Already, BTC has increased in value by over four times the growth of Tulipomania at its height.  Of course, this is to be expected with today’s instant global communications and larger participation.  Manias today spread like wildfire – as will the inevitable bust phase.

I like to follow the S&P (but prefer to trade the Dow) and here is my analysis – first on the weekly

Last week’s holiday-shortened performance was stupendous by any measure.  In the last four days, the market advanced more in the week that in any week since the November 2016 Trump Bump.  And now we have a clear potential overshoot of the major trendline.  The entire rally off the 2016 low is in a clear five waves with the current fifth wave terminal to the bull trend.

Here is a close up of the fifth wave on the daily

The waves line up nicely in this Elliott pattern with last week’s thrust the terminal wave 5 of 5 of 5.  I also have a potential momentum divergence into yesterday;s high which, if it holds, will herald a sharp decline.  That should occur next week.

Last time, it appeared the heavy fall on the last trading day of the year might have signaled the start of the turn down, but when the market opened on Tuesday higher, that suggested a fourth wave low leading to the final wave 5 up, which in fact has occurred.

The sentiment picture is entirely conducive to a major top.  Daily Sentiment Index (DSI) shows bullish percentage around the 93% level – a three-year high. Major tops have occurred at this level before.  And with the Elliott picture showing fifth waves of several degrees of scale, the decline, when it comes, will be breath-taking.

And when the decline gets under way, my first target will be the small red wave 4 low (2667) and a close below that will cement my overshoot thesis – and herald much steeper declines.

But we are not quite there yet.  I remain long from much lower since I am still riding this incredible trend – one of the most generous in many years.  The amazing bull run has lulled many into believing this kind of exponential performance is normal.  It is not.

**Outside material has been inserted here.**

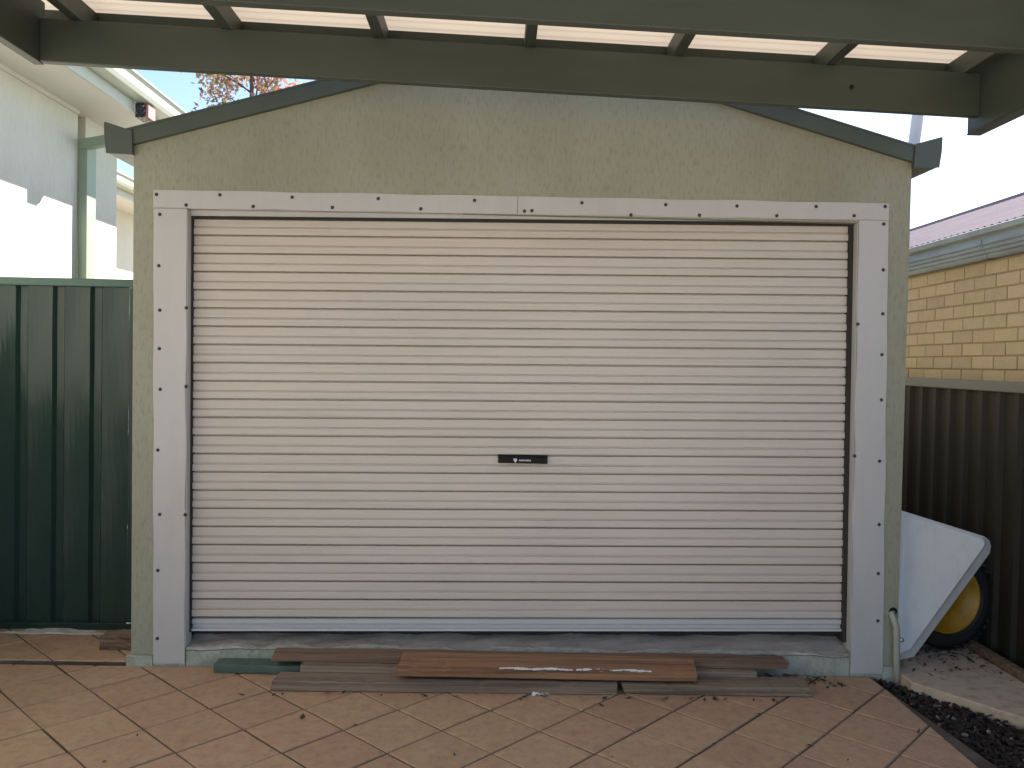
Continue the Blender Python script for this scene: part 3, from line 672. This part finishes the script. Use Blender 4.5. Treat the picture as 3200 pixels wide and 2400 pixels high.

It is highly unusual.  Investors will find out the hard way if they stay too long at the party.  The punch bowl is slowly being removed (money supply is already falling) and the penny – along with shares – will soon drop.

 

Ether has hit my $1,000 target

We have been trading Ethereum since November and here is my EW analysis

In one month, it has jumped three-fold.  As they say, that beats the Building Society!  We seem to be in wave 3 of 5 and this wave could stretch well above the $1,000 mark before turning down in wave 4.  We are staying with it for now but with a watchful eye for a top.

Meanwhile, over in Bitcoin, when the expected decline failed to materialise last week, I amended my outlook last week to this:

The market is currently hovering around the wave C high at 16,500 area.

 

The US dollar remains poised for mammoth reversal

I have been tracking the dollar as it languishes near its lows but if my Elliott wave labels are correct, we will see a wave 3 rally phase of several months start

The key to my bullish take is the wave 5 low must hold.  Bullish sentiment is on the floor.  Latest COT data for EUR/USD shows hedge funds added 15% to their longs last week (and reduced their shorts by about 10%).  Since hedge funds are trend followers, I believe they are walking into a massive bull trap.